Strong vertex-magic and super edge-magic total labelings of the disjoint union of a cycle with 3-cycles

Abstract

For more than half a century, the question of deciding which 2-regular graphs possess an edge-magic total labeling remains unsolved. A particularly difficult case involves those 2-regular graphs with many components isomorphic to C3, the cycle on three vertices. For 2-regular graphs, there is an obvious correspondence between an edge-magic total labeling and a vertex-magic total labeling (VMTL). The VMTL is strong or, it is a SVMTL if the smallest labels are used on the vertices.
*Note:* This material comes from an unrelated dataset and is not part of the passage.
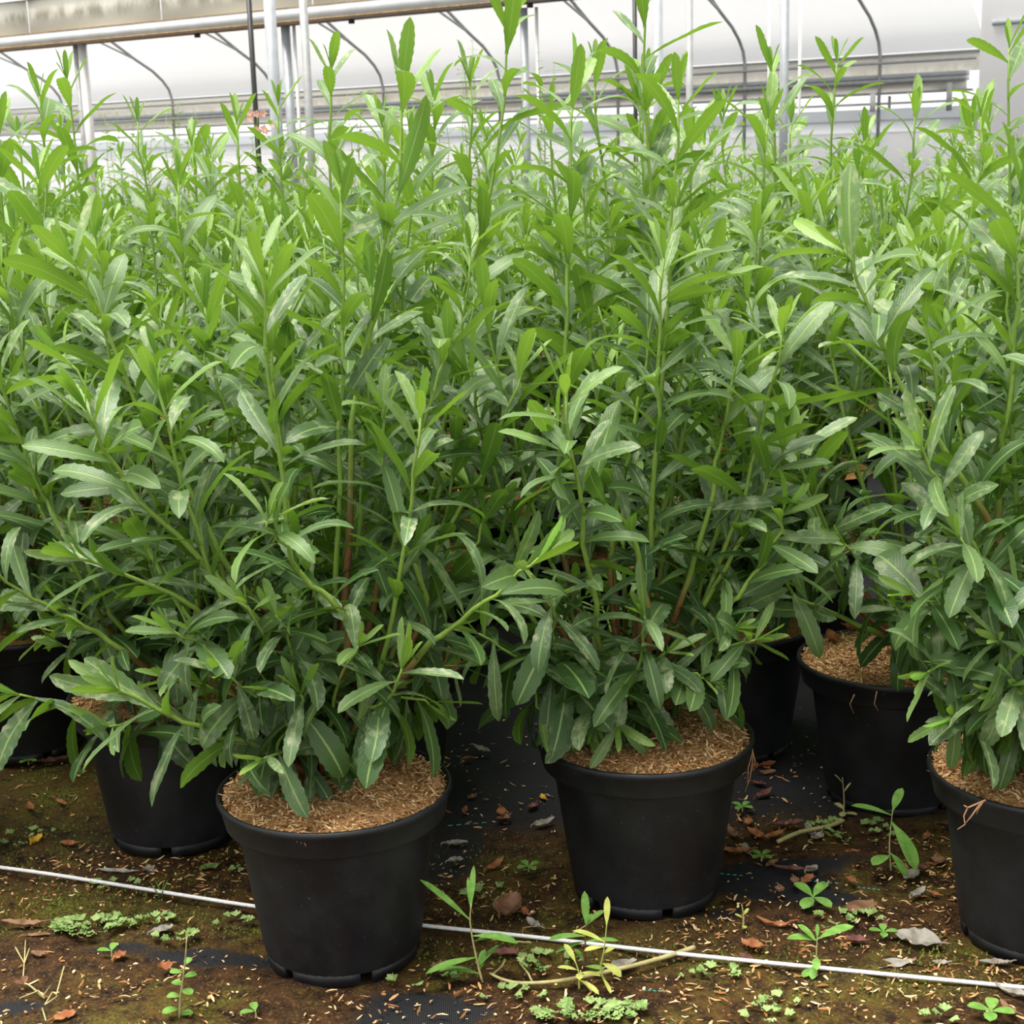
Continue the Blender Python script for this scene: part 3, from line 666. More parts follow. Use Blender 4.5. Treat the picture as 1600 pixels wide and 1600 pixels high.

In this paper it is shown that each of the following disjoint unions has a SVMTL, and therefore a super edge-magic total labeling: for t≥4, C6∪(2t−1)C3, C8∪(2t−1)C3, C10∪(2t−1)C3 and 2C5∪(2t−1)C3; for t≥3, C9∪2tC3; for t≥2, C11∪2tC3. Combined with previous work, this now means that each disjoint union Cm∪sC3 of odd order possesses a SVMTL for each m such that 3≤m≤11, with the exception of three known graphs: C4∪C3, C5∪2C3 and C4∪3C3. This supports the conjecture stating that these are the only odd-order 2-regular graphs without a SVMTL. It also results in further evidence supporting MacDougall's conjecture regarding which regular graphs possess VMTLs, in general.It is a noteworthy feature of the proofs that a single Kotzig array is used to prove multiple theorems, providing a unifying element to labelings of different types of 2-regular graphs. The proofs are constructive, and this work is self-contained.